Both Petroski and Horseman are concerned that Horse Lake First Nation’s reputation gets hurt by people from outside of the community using it for criminal activity, like bringing in drugs and stolen property that are later found and reported to the public. Petroski adds that when it comes to their own members getting involved, they want to help.

“We don’t hate them. It just seems like this is the only option that we have and hopefully it helps them turn their life around and be like, ‘you know what? This isn’t worth it,’ and they will start seeing the programs that are here to help them get on their feet. Go to treatment, get back here, go see [the Indigenous Skills and Employment Training Program] to get their tickets, all the training that comes, and they can be working in no time.”

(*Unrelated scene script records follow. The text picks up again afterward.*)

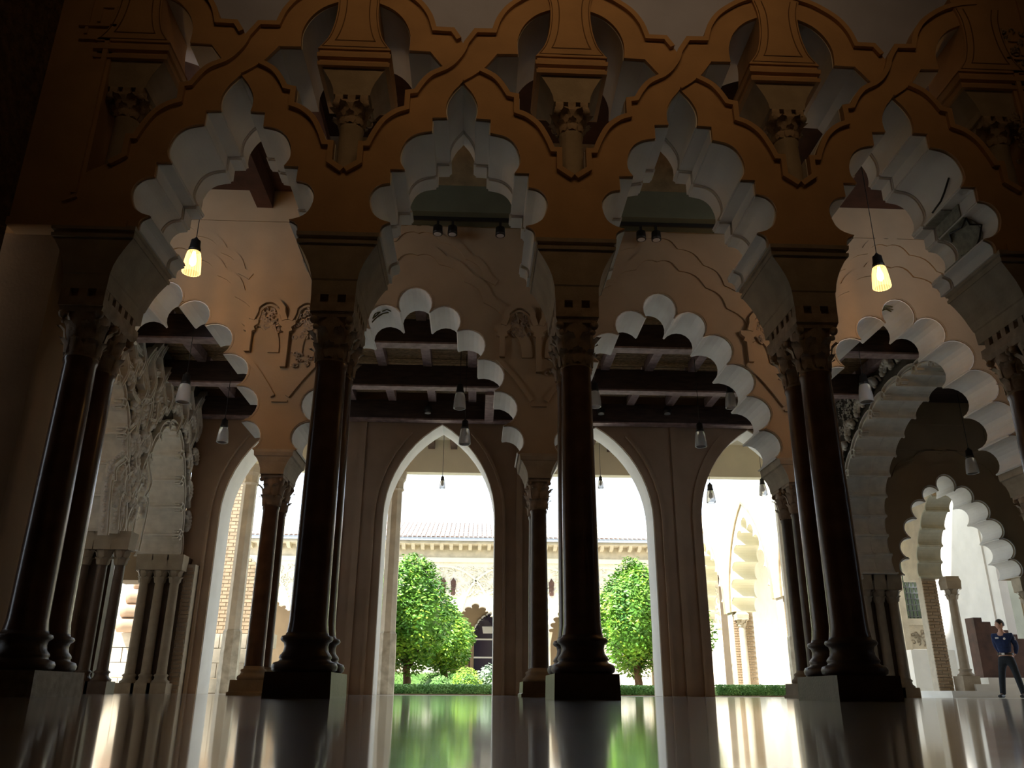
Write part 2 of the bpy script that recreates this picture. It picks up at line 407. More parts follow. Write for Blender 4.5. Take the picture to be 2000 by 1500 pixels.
def col1(k, label, first=None):
    X = 0
    t = empty('twin_column', (k*S, 0, 0), label, 'column', 'twin marble columns of the hall arcade')
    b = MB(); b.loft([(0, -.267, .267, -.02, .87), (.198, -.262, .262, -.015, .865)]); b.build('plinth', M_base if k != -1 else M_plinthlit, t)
    for cy in (.235, .625):
        b = MB(); b.lathe([(.235, .198), (.262, .215), (.268, .245), (.255, .272), (.215, .285), (.205, .30), (.215, .312), (.21, .33), (.185, .36), (.178, .40), (.185, .43), (.208, .445), (.216, .46), (.208, .48), (.178, .49), (.172, .51)], X, cy, 24); b.build('base', M_base, t)
        b = MB(); b.lathe([(.172, .51), (.166, .55), (.160, .60), (.158, .8), (.153, 1.6), (.146, 2.4), (.139, 2.86), (.150, 2.885), (.150, 2.915)], X, cy, 28); b.build('shaft', M_shaft, t)
        b = MB(); b.lathe([(.142, 2.915), (.15, 2.93), (.143, 2.95), (.148, 3.1), (.165, 3.24), (.185, 3.32), (.19, 3.345)], X, cy, 16)
        leaf_ring(b, X, cy, 2.94, .15, .16, .17, 8, .085); leaf_ring(b, X, cy, 3.06, .155, .195, .20, 8, .09, ph=.5)
        for sx in (-1, 1):
            for sy in (-1, 1):
                b.ball((X+sx*.165, cy+sy*.165, 3.315), .042, n=8, m=6)
                b.ball((X+sx*.15, cy+sy*.15, 3.25), .03, n=6, m=4)
        b.loft([(3.335, -.185, .185, cy-.185, cy+.185), (3.385, -.205, .205, cy-.2, cy+.2)])
        b.build('capital', M_cap, t)
    b = MB(); b.box(-.205, .205, .02, .845, 3.385, 3.475); b.build('abacus', M_cap, t)
    b = MB(); b.box(-.150, .150, .075, .79, 3.475, 3.555)
    for i in range(3):
        b.box(-.205+.1625*i+(-.0 if i == 0 else 0), -.205+.1625*i+.085, .02, .10, 3.475, 3.555)
    for sx in (-1, 1):
        for i in range(5):
            y = .12+.14*i; b.box(min(sx*.13, sx*.205), max(sx*.13, sx*.205), y, y+.075, 3.475, 3.555)
    b.build('pierced_band', M_cap, t)
    b = MB(); b.loft([(3.555, -.208, .208, .02, .86), (3.70, -.212, .212, .02, .87), (3.715, -.22, .22, .01, .88), (3.735, -.222, .222, .01, .89), (3.80, -.235, .235, .01, .91), (3.88, -.262, .262, .01, .92), (3.96, -.30, .30, .01, .93), (4.03, -.34, .34, .005, .94), (4.085, -.375, .375, 0, .95)])
    b.build('impost_block', M_imp, t)
    b = MB(); b.loft([(4.085, -.385, .385, -.02, .96), (4.12, -.388, .388, -.025, .965), (4.13, -.375, .375, 0, .95), (4.15, -.375, .375, 0, .95), (4.16, -.392, .392, -.03, .97), (4.20, -.395, .395, -.035, .97)])
    b.build('impost_slab', M_imp, t)
    return t
for k, lb in ((-1, 'dark twin column on a speckled plinth against the left wall'), (0, 'dark marble twin column left of the garden view'), (1, 'dark marble twin column in the middle of the garden view'), (2, 'dark marble twin column left of the carved right screen'), (3, 'dark twin column cut by the right picture edge')):
    col1(k, lb)

# small columns standing in the V of the interlacing, with hourglass springers
def vcol(k, label, half=0):
    t = empty('stub_column', (k*S, 0, 0), label, 'column', 'small columns above the arch valleys')
    b = MB(); b.lathe([(.135, 4.80), (.13, 5.0), (.125, 5.3), (.12, 5.5), (.13, 5.53), (.13, 5.55)], 0, .2, 20); b.build('shaft', M_imp, t)
    b = MB(); b.lathe([(.12, 5.55), (.13, 5.6), (.15, 5.72), (.18, 5.78)], 0, .2, 16)
    leaf_ring(b, 0, .2, 5.56, .125, .15, .13, 8, .08); leaf_ring(b, 0, .2, 5.64, .13, .19, .15, 8, .08, ph=.5)
    for sx in (-1, 1):
        for sy in (-1, 1): b.ball((sx*.155, .2+sy*.155, 5.76), .04, n=8, m=6)
    b.box(-.18, .18, .04, .4, 5.78, 5.82)
    for i in range(3): b.box(-.17+.13*i, -.17+.13*i+.08, .04, .14, 5.82, 5.885)
    b.box(-.15, .15, .08, .42, 5.82, 5.885)
    b.build('capital', M_cap, t)
    b = MB(); b.loft([(5.885, -.19, .19, .04, .45), (5.96, -.20, .20, .04, .5), (6.05, -.235, .235, .035, .55), (6.14, -.285, .285, .03, .65), (6.21, -.33, .33, .02, .73)]); b.build('impost_block', M_imp, t)
    b = MB(); b.loft([(6.21, -.375, .375, -.02, .76), (6.25, -.38, .38, -.03, .76), (6.26, -.36, .36, -.0, .76), (6.30, -.36, .36, 0, .76), (6.31, -.385, .385, -.035, .77), (6.36, -.39, .39, -.04, .77), (6.372, -.365, .365, -.01, .76), (6.42, -.37, .37, -.01, .76)]); b.build('impost_slab', M_tan, t)
    prof = crom([(.385, 6.42), (.34, 6.48), (.285, 6.575), (.245, 6.72), (.225, 6.86), (.218, 7.0), (.225, 7.15), (.26, 7.3)], 3)
    pts = prof+[(.3, 7.45), (-.3, 7.45)]+[(-u, z) for u, z in reversed(prof)]
    b = MB(); b.prism(pts, -.03, .74, FY(0)); s_ = b.build('springer', M_tan, t)
    q = offset(prof, -.09) if False else [(u-.10, z) for u, z in prof if z > 6.53]
    groove = [(-.085, 7.45)]+[(-u, z) for u, z in reversed(q)]+[(-q[0][0], 6.53), (q[0][0], 6.53)]+q+[(q[-1][0], 7.45)]
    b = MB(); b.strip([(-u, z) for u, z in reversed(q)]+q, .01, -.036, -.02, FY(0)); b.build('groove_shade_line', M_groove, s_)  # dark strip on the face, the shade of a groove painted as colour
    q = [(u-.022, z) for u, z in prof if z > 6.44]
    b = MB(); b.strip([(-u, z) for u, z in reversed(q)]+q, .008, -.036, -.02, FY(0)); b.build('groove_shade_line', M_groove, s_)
for k, lb in ((-1, 'small carved column in the valley at the left end of the arcade'), (0, 'small carved column above the left middle twin column'), (1, 'small carved column above the central twin column'), (2, 'small carved column above the right middle twin column'), (3, 'small carved column in the valley at the right end of the arcade')):
    vcol(k, lb)

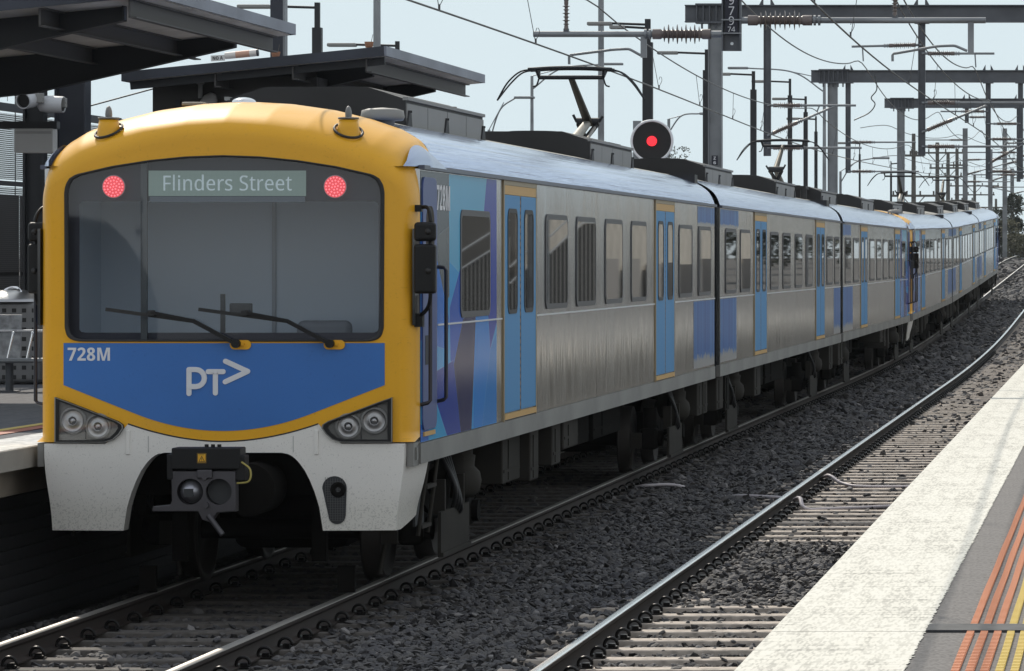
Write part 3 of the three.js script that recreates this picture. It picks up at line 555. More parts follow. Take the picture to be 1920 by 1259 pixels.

The Indigenous Skills and Employment Training (ISET) Program is offered to help members get funding for training and skills development so they can find jobs and fill job gaps.

Another big focus of programming is on helping youth. A mental health workshop on anxiety this week drew 18 youth, a group is held multiple times a week with activities to keep them busy, and a cultural camp held this summer saw roughly 100 students attend.

Moving forward, members are encouraged to continue to report suspicious activity and make complaints to the band office and police, as documentation can help lead to action like Thursday’s arrests.